The infrastructure update arrived as a Ukrainian military commander warned Russia may again attempt to seize Kyiv after invading from Belarus in the north, potentially around the late February anniversary of when Putin first ordered his troops to invade.

Major general Andriy Kovalchuk revealed he could “foresee” Russian forces trying to invade Ukraine from the north, east and the south.

During an interview with Sky News Kovalchuk said: “We foresee such options, such scenarios. We are preparing for it. We live with the thought that they will attack again. This is our task.”

His assessment arrives as many analysts agree that the 10-month war has reached another pivotal stage, with both sides fighting their way to a standstill, prompting Ukrainian military figures to implore the West for more weapons to regain the initiative.

Their nerves are unlikely to have been helped by reports that the prime minister Rishi Sunak could be adopting an unduly cautious approach after having asked for an assessment of the war’s progress. Sunak’s request has reportedly prompted disquiet among some in Whitehall with military chiefs adamant that weapon supplies to Ukraine may prove decisive during the winter months ahead.

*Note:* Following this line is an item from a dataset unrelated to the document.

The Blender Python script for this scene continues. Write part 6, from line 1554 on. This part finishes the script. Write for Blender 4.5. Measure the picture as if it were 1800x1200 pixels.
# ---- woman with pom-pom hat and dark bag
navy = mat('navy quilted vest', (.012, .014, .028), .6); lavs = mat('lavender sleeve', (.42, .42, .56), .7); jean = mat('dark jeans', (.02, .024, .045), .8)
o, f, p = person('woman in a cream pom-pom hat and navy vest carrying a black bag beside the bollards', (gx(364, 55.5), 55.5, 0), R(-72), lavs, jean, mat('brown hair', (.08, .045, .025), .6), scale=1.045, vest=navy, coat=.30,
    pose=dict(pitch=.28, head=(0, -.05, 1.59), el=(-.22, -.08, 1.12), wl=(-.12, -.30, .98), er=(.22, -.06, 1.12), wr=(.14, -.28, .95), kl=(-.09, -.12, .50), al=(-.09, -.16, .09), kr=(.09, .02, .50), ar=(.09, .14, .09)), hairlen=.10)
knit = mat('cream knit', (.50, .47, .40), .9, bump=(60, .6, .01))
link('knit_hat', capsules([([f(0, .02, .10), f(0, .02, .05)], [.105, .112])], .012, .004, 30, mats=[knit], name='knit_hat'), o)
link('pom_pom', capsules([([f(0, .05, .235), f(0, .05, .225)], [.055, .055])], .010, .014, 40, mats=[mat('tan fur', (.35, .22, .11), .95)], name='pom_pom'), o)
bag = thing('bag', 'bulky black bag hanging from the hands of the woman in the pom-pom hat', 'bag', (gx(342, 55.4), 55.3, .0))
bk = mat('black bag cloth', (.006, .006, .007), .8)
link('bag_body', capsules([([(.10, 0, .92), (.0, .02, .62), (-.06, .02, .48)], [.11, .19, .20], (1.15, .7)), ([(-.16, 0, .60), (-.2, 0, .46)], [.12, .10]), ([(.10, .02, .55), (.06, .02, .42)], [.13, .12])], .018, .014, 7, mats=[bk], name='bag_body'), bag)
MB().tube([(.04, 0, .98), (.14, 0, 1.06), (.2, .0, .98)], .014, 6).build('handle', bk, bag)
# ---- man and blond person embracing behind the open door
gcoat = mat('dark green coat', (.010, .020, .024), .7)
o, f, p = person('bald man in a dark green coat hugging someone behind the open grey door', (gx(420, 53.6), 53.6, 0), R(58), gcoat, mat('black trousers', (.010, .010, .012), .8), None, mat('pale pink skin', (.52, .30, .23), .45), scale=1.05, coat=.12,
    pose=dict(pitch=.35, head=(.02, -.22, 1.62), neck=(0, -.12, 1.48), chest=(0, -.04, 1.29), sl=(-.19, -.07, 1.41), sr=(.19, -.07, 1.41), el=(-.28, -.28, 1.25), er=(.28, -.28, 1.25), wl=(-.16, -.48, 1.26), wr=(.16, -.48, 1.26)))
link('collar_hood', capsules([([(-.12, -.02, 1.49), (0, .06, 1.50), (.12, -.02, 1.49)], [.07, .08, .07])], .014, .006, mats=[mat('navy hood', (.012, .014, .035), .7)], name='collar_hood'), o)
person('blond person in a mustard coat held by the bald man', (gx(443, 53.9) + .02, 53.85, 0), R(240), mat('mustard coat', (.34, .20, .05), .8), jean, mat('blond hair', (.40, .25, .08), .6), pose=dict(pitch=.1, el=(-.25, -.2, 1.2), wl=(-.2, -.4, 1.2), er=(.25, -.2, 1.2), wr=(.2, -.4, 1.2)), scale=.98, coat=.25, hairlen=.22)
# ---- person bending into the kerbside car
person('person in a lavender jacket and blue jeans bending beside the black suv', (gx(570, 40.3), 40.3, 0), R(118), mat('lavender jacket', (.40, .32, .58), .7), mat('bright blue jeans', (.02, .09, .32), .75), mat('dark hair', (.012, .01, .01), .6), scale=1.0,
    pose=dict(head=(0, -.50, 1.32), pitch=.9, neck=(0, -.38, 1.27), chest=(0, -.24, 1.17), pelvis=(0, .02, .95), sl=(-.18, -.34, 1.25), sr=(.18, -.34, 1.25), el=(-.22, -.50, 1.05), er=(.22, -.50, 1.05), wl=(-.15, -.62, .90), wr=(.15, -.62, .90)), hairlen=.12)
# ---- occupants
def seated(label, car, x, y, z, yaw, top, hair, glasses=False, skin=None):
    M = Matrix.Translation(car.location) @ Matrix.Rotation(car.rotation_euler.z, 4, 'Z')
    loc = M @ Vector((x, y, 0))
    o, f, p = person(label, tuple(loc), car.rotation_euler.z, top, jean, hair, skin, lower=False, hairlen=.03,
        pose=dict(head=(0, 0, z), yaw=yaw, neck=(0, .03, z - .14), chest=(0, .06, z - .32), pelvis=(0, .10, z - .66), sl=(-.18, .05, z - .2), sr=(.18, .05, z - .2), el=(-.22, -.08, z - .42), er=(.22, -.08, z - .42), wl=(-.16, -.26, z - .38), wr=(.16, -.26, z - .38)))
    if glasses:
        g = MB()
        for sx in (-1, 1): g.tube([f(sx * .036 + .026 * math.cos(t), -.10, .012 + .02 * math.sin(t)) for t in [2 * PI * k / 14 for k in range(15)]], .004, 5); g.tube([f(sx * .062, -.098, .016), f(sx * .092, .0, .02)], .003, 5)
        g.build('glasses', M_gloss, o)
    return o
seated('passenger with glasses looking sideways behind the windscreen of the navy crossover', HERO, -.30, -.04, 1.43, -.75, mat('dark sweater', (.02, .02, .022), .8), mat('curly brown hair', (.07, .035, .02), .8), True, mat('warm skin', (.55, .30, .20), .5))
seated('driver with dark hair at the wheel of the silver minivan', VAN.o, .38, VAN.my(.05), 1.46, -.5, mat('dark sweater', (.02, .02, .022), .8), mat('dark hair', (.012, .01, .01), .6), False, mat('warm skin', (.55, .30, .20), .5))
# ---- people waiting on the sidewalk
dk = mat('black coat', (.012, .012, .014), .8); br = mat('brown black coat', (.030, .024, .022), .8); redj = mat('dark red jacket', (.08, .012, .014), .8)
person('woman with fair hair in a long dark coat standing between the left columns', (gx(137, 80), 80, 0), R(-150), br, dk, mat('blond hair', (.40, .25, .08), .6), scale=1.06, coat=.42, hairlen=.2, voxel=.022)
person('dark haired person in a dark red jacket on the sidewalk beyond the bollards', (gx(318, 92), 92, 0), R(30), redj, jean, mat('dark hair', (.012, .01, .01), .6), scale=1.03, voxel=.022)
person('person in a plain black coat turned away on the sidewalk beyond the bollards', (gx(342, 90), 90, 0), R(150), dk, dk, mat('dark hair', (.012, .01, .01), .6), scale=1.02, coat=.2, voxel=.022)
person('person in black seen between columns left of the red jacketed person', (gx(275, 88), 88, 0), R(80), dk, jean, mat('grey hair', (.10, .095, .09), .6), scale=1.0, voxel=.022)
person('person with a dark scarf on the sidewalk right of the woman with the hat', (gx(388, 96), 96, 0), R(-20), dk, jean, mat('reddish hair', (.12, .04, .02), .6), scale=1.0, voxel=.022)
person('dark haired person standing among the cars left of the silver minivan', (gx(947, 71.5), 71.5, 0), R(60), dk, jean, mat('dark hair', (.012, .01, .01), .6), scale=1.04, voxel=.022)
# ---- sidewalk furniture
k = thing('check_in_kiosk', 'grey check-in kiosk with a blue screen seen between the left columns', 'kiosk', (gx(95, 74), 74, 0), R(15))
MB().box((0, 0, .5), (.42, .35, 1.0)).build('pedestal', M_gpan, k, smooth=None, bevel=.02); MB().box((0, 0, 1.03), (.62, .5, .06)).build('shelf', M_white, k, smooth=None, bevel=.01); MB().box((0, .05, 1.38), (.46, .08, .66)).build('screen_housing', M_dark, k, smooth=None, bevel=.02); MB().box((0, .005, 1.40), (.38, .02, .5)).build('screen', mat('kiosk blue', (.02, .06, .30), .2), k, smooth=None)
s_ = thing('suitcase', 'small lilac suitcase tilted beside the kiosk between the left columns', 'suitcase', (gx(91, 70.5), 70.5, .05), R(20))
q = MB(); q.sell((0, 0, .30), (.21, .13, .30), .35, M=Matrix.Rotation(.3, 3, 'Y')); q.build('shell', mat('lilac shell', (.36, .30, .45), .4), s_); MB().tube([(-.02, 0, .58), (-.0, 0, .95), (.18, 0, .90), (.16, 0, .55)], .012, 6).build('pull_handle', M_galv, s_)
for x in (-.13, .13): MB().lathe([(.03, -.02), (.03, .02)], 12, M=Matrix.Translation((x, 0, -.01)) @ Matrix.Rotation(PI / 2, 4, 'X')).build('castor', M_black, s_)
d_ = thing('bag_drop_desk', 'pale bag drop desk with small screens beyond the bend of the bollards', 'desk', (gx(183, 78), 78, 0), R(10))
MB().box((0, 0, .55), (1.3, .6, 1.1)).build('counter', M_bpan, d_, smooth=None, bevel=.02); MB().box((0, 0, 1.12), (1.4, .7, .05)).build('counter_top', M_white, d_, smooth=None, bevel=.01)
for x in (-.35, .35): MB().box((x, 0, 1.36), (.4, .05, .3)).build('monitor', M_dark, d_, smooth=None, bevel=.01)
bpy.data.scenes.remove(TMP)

Last February Russian forces poured over the border from Belarus towards the capital of Ukraine, coming less than 20 miles from the centre of Kyiv. However the offensive stalled before Ukrainian forces launched a counter-offensive to drive the Russians away from the city and eventually over the border with Belarus.

Ukrainian soldiers fire artillery at Russian positions near Bakhmut, in the Donetsk region.
Ukrainian soldiers fire artillery at Russian positions near Bakhmut, in the Donetsk region. Photograph: Libkos/AP

Kovalchuk said Kyiv would be better prepared to fend off Putin’s troops in the event of a repeat scenario, adding “it will no longer be the case that they will simply walk in, as on 24 February.”

Last week the Guardian revealed in an interview with Ukraine’s defence minister, Oleksii Reznikov, that Putin is preparing for a major new offensive in the new year.

Ukrainian commander-in-chief general Valeriy Zaluzhny also revealed this week that he anticipated another large-scale assault on Kyiv early next year. “The Russians are preparing some 200,000 fresh troops. I have no doubt they will have another go at Kyiv,” Zaluzhny told the Economist.

Some analysts doubt Moscow is capable of mounting a new ground offensive against Kyiv early next year, believing Russian forces are ill-prepared, battered and weary.

Meanwhile, in its latest intelligence update on Saturday, the Ministry of Defence confirmed “an uptick” in Russia’s campaign of long-range strikes against Ukraine’s critical national infrastructure.

Among the victims of the latest strikes was a toddler who was pulled by emergency crews from the rubble of an apartment building in the central city of Kryvyi Rih. Governor Valentyn Reznichenko of the Dnipropetrovsk region, where Kryvyi Rih is located, wrote on Telegram that “rescuers retrieved the body of a one and a half-year-old boy from under the rubble of a house destroyed by a Russian rocket.”

In total, four people were killed in the strike, and 13 injured – four of them children – authorities said. The victims were “a 64-year-old woman and a young family with a small son,” Reznichenko wrote.